MOREIRA DA SILVA |
Na língua portuguesa, como língua viva que é, aparecem de vez em quando algumas inovações linguísticas, como as palavras que surgiram, com a democratização das novas tecnologias, mas também com a dinâmica da política que originou a necessidade de uma nova palavra, para suavizar um conceito já existente (mentira). Foi assim que surgiu uma nova palavra (inverdade).
Os termos mentira e inverdade são sinónimos e fazem parte integrante dos dicionários da língua portuguesa. Enquanto a mentira significa o ato de mentir (um engano propositado), já a inverdade é uma característica do que não é verdade. Vem isto a propósito da mentira ou mentirinha, aliás da inverdade, que o primeiro-ministro utilizou para defender o «seu» ministro das finanças, Mário Centeno, no acordo que fizeram com António Domingues, para aceitar a nomeação como presidente da administração da Caixa Geral de Depósitos (CGD), que ficaria isento de apresentar a declaração de rendimentos ao Tribunal Constitucional, assim como todos os membros nomeados para a administração do referido banco público.
Foi numa enorme trapalhada que os referidos políticos, primeiro-ministro e ministro das finanças, com um enorme défice de humildade, não assumiram e por isso recorreram à inverdade, quando foram convidados, na assembleia da república, a contarem a verdade do que se passou. A confirmar este imbróglio está uma carta, que o banqueiro António Domingues enviou ao ministro das finanças, Mário Centeno, a lembrar as condições negociadas para aceitar o lugar na CGD, que incluíam a desobrigação de entrega das declarações de rendimentos.

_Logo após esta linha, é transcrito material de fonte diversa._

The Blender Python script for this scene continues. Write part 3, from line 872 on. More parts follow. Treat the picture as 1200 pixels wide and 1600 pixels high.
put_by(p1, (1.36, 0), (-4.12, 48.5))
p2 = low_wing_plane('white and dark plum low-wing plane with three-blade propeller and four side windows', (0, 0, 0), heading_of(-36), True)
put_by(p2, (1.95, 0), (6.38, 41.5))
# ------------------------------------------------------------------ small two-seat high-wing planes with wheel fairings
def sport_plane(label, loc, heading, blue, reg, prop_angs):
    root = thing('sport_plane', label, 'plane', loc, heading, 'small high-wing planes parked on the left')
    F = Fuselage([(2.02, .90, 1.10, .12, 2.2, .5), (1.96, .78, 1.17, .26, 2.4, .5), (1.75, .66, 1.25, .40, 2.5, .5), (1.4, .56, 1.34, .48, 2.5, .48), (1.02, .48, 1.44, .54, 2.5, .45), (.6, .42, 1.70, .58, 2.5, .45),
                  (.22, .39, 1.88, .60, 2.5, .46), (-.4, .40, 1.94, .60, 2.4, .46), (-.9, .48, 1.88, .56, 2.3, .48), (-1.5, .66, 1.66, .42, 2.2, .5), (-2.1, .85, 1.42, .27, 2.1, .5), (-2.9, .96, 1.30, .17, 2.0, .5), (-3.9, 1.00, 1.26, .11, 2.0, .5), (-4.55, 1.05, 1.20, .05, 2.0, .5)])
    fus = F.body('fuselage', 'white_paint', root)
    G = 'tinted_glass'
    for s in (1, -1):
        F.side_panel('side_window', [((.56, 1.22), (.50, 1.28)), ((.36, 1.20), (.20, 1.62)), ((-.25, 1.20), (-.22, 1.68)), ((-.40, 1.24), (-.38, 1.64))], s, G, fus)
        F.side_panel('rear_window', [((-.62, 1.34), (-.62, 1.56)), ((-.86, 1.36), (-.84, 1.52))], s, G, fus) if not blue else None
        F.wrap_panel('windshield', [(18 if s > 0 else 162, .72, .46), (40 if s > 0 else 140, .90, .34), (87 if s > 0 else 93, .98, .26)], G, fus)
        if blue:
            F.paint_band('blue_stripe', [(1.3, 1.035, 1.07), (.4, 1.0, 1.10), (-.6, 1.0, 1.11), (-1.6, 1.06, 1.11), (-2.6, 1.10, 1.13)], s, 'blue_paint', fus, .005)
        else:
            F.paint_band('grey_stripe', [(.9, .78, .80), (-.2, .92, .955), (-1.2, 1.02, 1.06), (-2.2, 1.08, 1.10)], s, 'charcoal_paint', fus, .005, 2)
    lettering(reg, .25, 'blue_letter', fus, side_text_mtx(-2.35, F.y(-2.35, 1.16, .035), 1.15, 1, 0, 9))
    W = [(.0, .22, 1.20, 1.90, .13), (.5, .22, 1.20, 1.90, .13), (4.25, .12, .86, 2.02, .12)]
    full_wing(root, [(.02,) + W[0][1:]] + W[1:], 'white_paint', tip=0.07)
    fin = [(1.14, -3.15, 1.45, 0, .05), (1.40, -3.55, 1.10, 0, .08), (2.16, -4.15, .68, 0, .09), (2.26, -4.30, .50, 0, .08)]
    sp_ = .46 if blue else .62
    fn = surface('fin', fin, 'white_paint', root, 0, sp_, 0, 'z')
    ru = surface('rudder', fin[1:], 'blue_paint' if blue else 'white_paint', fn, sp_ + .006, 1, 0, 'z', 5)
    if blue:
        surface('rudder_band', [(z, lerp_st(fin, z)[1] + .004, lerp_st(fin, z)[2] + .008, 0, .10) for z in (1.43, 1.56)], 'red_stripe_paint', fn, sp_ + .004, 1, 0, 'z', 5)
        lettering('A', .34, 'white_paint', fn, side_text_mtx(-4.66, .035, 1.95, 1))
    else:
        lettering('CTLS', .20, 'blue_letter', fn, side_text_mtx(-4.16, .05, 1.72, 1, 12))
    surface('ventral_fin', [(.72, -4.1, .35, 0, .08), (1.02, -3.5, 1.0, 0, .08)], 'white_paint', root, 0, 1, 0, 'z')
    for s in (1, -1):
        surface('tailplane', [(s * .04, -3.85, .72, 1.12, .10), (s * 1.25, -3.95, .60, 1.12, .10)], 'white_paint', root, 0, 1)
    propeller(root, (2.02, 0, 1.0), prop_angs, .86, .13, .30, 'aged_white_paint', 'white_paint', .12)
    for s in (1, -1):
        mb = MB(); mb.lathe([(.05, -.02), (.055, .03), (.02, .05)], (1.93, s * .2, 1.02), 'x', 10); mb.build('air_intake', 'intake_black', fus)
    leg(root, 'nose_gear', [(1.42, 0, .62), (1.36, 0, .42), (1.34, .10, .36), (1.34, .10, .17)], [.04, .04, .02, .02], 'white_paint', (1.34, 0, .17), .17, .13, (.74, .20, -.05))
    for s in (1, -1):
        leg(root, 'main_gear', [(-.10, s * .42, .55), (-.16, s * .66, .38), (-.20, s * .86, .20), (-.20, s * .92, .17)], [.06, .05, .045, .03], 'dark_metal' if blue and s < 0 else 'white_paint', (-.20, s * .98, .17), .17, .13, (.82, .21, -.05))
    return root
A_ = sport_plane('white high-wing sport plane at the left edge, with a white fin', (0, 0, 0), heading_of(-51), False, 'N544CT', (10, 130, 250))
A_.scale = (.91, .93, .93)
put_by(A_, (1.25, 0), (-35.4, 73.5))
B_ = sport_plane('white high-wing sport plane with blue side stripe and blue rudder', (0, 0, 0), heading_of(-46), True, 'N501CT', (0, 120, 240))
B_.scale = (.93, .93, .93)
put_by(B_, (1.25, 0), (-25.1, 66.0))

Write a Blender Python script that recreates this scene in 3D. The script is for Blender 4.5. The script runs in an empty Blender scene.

A não existência de um acordo, pelo menos nada se sabe sobre ele, fez com que se utilizasse a inverdade, para dizer que não era uma mentira, as afirmações que o ministro das finanças proferiu na comissão parlamentar de inquérito ao banco público. O que veio a público foi a referida carta e não o acordo e, por isso, o primeiro-ministro afirmou que o ministro das finanças não mentiu, porque não fez qualquer acordo. Esse é desconhecido. O ministro Mário Centeno afirmou que houve, por parte do banqueiro, “erros de perceção”, É obvio que o ministro mentiu ou utilizou a inverdade!
Atente-se também a esta afirmação do primeiro-ministro, quando saiu a terreiro a defender o «seu» ministro das finanças: “Eu não tiro conclusões sobre a posição do ministro com base em compromissos que terceiros alegam que ele tem”. Mas o secretário de estado adjunto e do Tesouro, Mourinho Félix, foi mais longe, quando declarou: “As afirmações sobre a existência de um acordo são falsas, não têm nenhum fundamento, não existe nenhum acordo, esse acordo não existe”. Estas inverdades, este jogo de cintura, este habilidoso jogo de palavras é uma característica dos políticos.
Depois desta trapalhada era mais que óbvio o pedido de demissão apresentado pelo banqueiro, que garantiu haver um acordo explícito, um acordo com o governo, que foi quebrado pela força do Parlamento. Para a governação, como não houve qualquer resposta aos emails enviados por António Domingues, não houve qualquer acordo. É o argumento da omissão que os responsáveis políticos utilizaram para dizer que o ministro das finanças não mentiu. É o «assobiar para o lado», quando faltou a humildade para assumirem um erro mais que evidente.
A descredibilização dos políticos é uma realidade, mas a culpa só tem um destinatário: a classe política. Infelizmente!